Four new MSO professors appointed

Four new professors with special responsibilities (MSO) have been appointed for a five-year term which will begin on on 1 January 2012. These special professorships are intended to strengthen AU's research activities in fields with great potential for development.

' With their expertise in the fields of anthropology, technology, psychology and education, the new MSO professors will explore some of the global and local challenges which affect us all. Their special responsibilities will be to challenge our understanding of the significance of social ties and forgiveness to the experience of security in war-torn countries; children's use of technology; the role of emotion in modern management; and issues related to the welfare of small children in daycares, nurseries and kindergartens,' explains Anne Marie Pahuus, vice-dean for research and education at Arts.

 

The new MSO professors are:

Associate Professor, PhD Stig Broström, age 66, professor MSO, Language in daycare institutions.

Associate Professor, PhD Dorthe Staunæs, age 41, professor MSO, Management psychology and psy-management, diversity and emotions in education and organisations.

Associate Professor, PhD Ole Sejer Iversen, age 39, professor MSO, child-computer interaction.

Associate Professor, PhD Lotte Meinert, age 43, professor MSO, anthropology and security.

The special responsibilities:

 

Language in daycare institutions

'My special responsibility is to contribute to the exploration of the pedagogy of daycare institutions, both theoretically and practically, including the relationship among children's welfare, learning, and development, in order to explore the relationship between learning (education) and welfare/"looking after" (care) from an educare perspective. With a  focus on children's language and from an educare perspective, I will explore the earliest mimetoc and gestural elements of communication, verbal language and finally written language.  A sociolinguistic understanding of language, which not only focusses on vocabulary, grammar and language comprehension, but also builds on the contextual, emotional, gesticular and mimetic interaction between the child and other people."

Stig Broström, Childhood, Learning and Didactics, Aarhus University


Management psychology

‘My special responsibility is in the area of humanities research, specifically the relationship between management and human learning and development in educational institutions.
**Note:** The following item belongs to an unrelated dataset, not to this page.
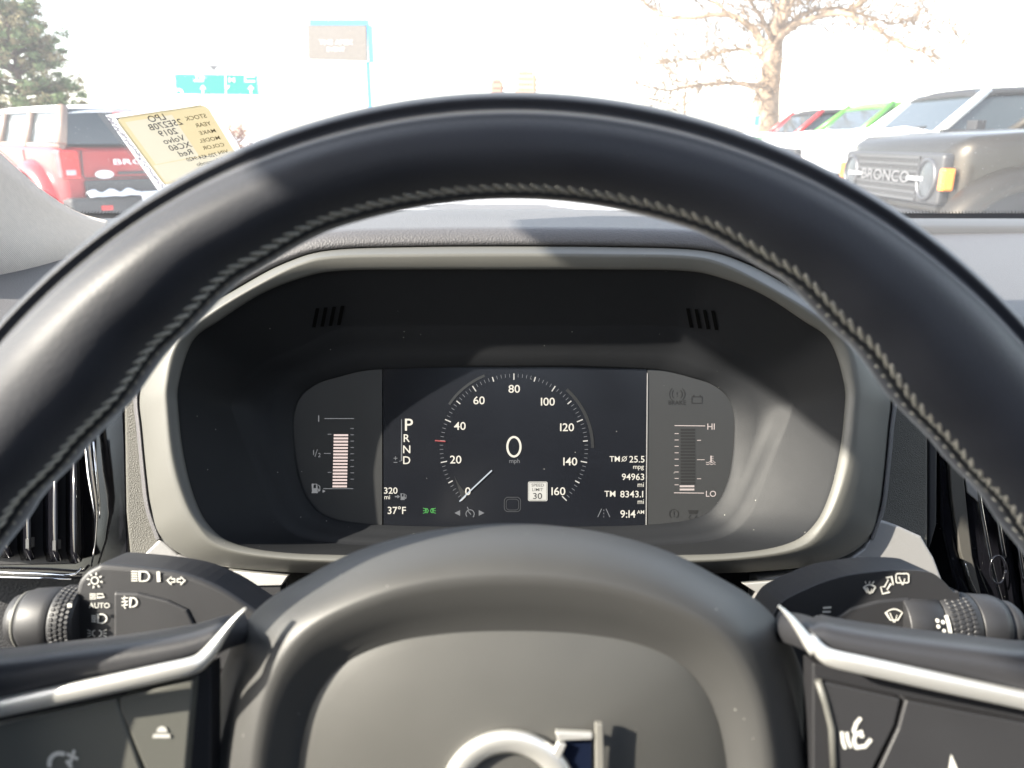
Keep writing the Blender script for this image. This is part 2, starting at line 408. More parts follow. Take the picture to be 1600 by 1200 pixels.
# object coordinates of the shroud are world coordinates (its parent inverse cancels the offset)
def on_shroud(px, py, off=.0006):
    r = ray(px, py); h = bvh.ray_cast(C0, r.normalized())
    return h[0]-r.normalized()*off if h[0] else W(px, py, .48)
for bx, by, sg in ((1072,482,1), (538,478,-1)):
    for k in range(4):
        x = bx+sg*k*13; m_ = MB(); N_ = 6
        m_.grid([[on_shroud(x+sg*u*5.5+sg*6*t/N_, by+k*1.2+30*t/N_) for u in (0, 1)] for t in range(N_+1)])
        m_.build('vent_slot', mat('slot_black', (.001,.001,.001), .9, spec=.1), cl)

# ================================================================== DASHBOARD
dash = thing('dashboard', 'grey grained dashboard top and fascia around the instrument cluster', 'dashboard', W(800,900,.55))
# cowl round the cluster: profile swept along the upper part of the bezel outline
full = mirrored(hO, 805)
up_pts = [full[i] for i in range(-11, 12)]
cpts = catmull([(x, y, 0) for x, y in up_pts], 5)
def nrm2(pts, i):
    t = pts[min(i+1,len(pts)-1)]-pts[max(i-1,0)]; t = Vector((t.x,t.y)).normalized(); n = Vector((t.y,-t.x))
    c = Vector((pts[i].x-800, pts[i].y-660))
    return n if n.dot(c) > 0 else -n
rows = []
ZT = W(800,352,.482).z
for e, d in ((1,.500),(1,.476),(3,.473),(10,.4725),(20,.4745),(27,.478),(31,.484),(32,.492)):
    r = []
    for i, p in enumerate(cpts):
        n = nrm2(cpts, i); k = max(.25, min(1, (-n.y)*1.2+.25))
        r.append(W(p.x+n.x*e*k, p.y+n.y*e*k, d))
    rows.append(r)
last = rows[-1]
for dy, dz in ((.05,.002),(.1,.002),(.15,-.002),(.2,-.012),(.24,-.03),(.26,-.06)):
    rows.append([Vector((p.x, p.y+dy, min(p.z, 99)+dz)) for p in last])
MB().grid(rows).build('cluster_hood', M_dash, dash)
# main top surface to the windscreen
def dz(x, y):
    z = 1.185+.02*(y-.5)*2-.01*math.cos(x*2)
    return min(z, 1.203)
rows = []
for j in range(24):
    y = .50+.52*j/23; r = []
    for i in range(50):
        x = -.72+2.1*i/49; z = dz(x, y)
        if j == 0: z -= .03
        r.append(Vector((x, y-.0, z)))
    rows.append(r)
MB().grid(rows).build('top_pad', M_dashfine, dash, solid=.02)
mb = MB()   # defroster panel with seam along the windscreen
rows = []
for j, (y, z) in enumerate(((.915,-.008),(.917,-.001),(.925,.002),(1.0,.003),(1.03,-.004))):
    rows.append([Vector((-.7+2.1*i/39, y+.02*math.cos((-.7+2.1*i/39)*1.5)-.02, 1.203+z)) for i in range(40)])
MB().grid(rows).build('defroster_strip', mat('defroster_plastic', (.08,.08,.082), .55), dash)
# fascia behind everything
mb = MB(); mb.grid([[W(-700+4400*i/40, y, d) for i in range(41)] for y, d in ((522,.57),(545,.55),(600,.545),(700,.545),(900,.54),(1250,.56))])
mb.build('fascia', mat('fascia_vinyl', (.012,.012,.014), .7, bump=.5, bscale=500, btype='voronoi', bdist=.0005), dash)
def panel(pts, d, th, name, m, parent, bevel=.001, n=0, dfn=None):
    P = [(p[0], p[1]) for p in pts]
    if n: P = [(q.x, q.y) for q in catmull([(x, y, 0) for x, y in P], n, True)]
    mb = MB(); mb.prism([W(x, y, dfn(x, y) if dfn else d) for x, y in P], FW*th)
    return mb.build(name, m, parent, bevel=bevel)
M_leather_panel = mat('grained_panel', (.075,.072,.062), .6, bump=.7, bscale=1500, btype='voronoi', bdist=.0005)
panel([(192,560),(230,540),(232,760),(262,860),(205,900),(196,800)], .492, .03, 'side_panel', M_leather_panel, dash, .002)
panel([(1360,600),(1450,600),(1450,862),(1404,828),(1360,820)], .492, .03, 'side_panel', M_leather_panel, dash, .0015)
panel([(1451,600),(1466,600),(1464,820),(1452,862)], .497, .03, 'side_gap_strip', M_dark, dash, .0015)
# satin decor trims beside the column
panel([(250,841),(278,866),(310,879),(352,891),(430,896),(440,960),(60,960),(205,886)], .478, .02, 'decor_trim', M_satin_pl, dash, .0015)
panel([(1375,812),(1400,820),(1440,838),(1460,872),(1476,915),(1500,970),(1180,970),(1186,905),(1260,893),(1318,879),(1350,856)], .478, .02, 'decor_trim', M_satin_pl, dash, .0015)
panel([(354,891),(450,900),(440,915),(334,917)], .470, .006, 'chrome_accent', M_satin, dash, .0006)
panel([(1160,912),(1258,904),(1270,919),(1190,931)], .470, .006, 'chrome_accent', M_satin, dash, .0006)
panel([(334,918),(440,914),(440,990),(380,990)], .472, .01, 'column_shroud', M_dark, dash, .001)
panel([(1190,930),(1272,919),(1240,990),(1190,990)], .472, .01, 'column_shroud', M_dark, dash, .001)
# steering column cover hidden behind the hub
mb = MB(); mb.tube([W(800,1120,.30), W(800,1060,.53)], [.07,.08], 28); mb.build('column_cover', M_dark, dash)

bon = MB(); rows = []
for j in range(14):
    y = 1.10+1.3*j/13; r_ = []
    for i in range(40):
        x = -.62+2.0*i/39; e = max(0, abs(x-.38)-.75)
        r_.append(Vector((x, y, 1.3-.0925*1.45-.012-.0925*(y-1.45)-.09*(y-1.45)**2-.25*e*e+.012*math.exp(-((x-.38)/.8)**2))))
    rows.append(r_)
bon.grid(rows); bo = bon.build('bonnet', mat('bonnet_red', (.35,.012,.012), .3, coat=.5, metal=.2), solid=.004); tag(bo, 'red bonnet of the own car, a thin strip beyond the dashboard', 'bonnet')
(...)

There is an increasing interest in in the challenges of managing globalised, complex cultural institutions.  This makes the concept of "psy-management" central.  Psy-management is a form of management which is informed by psychology and pedagogy, and which often focusses on emotions and diversity. My goal is to meet theoretical and practical challenges through the development of new knowledge and data which can lead to new conceptions of the connections among psy-management, emotions and diversity in organisations. In addition, innovative new strategies and tool will be developed, such as "thought technologies" and "reflection laboratories".’

Dorthe Staunæs, Organisation and Learning, Aarhus University

Child-computer interaction

'The field it will be my special responsibility to contribute to is Child-Computer Interaction (CCI). CCI is an international field of research which is concerned with the understanding and design of children's interaction with technology. In the course of the MSO professorship, I will work with the theoretical, methodological and experimental dimensions of children's interaction with digital technologies in order to contribute to an understanding of children's and young people's development through digital technologies - with the development of new techniques and methods for the design of digital technologies by involving children in the design process - with design experiments to investigate new digital technologies to support engaging, well-thought-out learning environments for children and young people.'

Ole Sejer Iversen, Information Studies, Aarhus Universities

Anthropology and security

'My special responsibility is to develop anthropological perspectives on human (in)security in an age characterised by radical transformation caused by factors such as population growth, climate change, increasing inequality and conflict. Traditionally, security is understood in relation to the military institutions and territories of the state.  My research will focus on different social, cultural and existential dimensions of the creation of both a sense of security and "the good life", as well on the creation of insecurity, for example in relation to epidemics and death. Through fieldwork in Uganda, I will explore the meaning of (in)security and how it spreads from a range of insider positions, in collaboration with researchers from Uganda and elsewhere. We will develop experimental methods, both in our fieldwork and the communication of our results, and we will use forms such as installations and exhibits as laboratories for further research.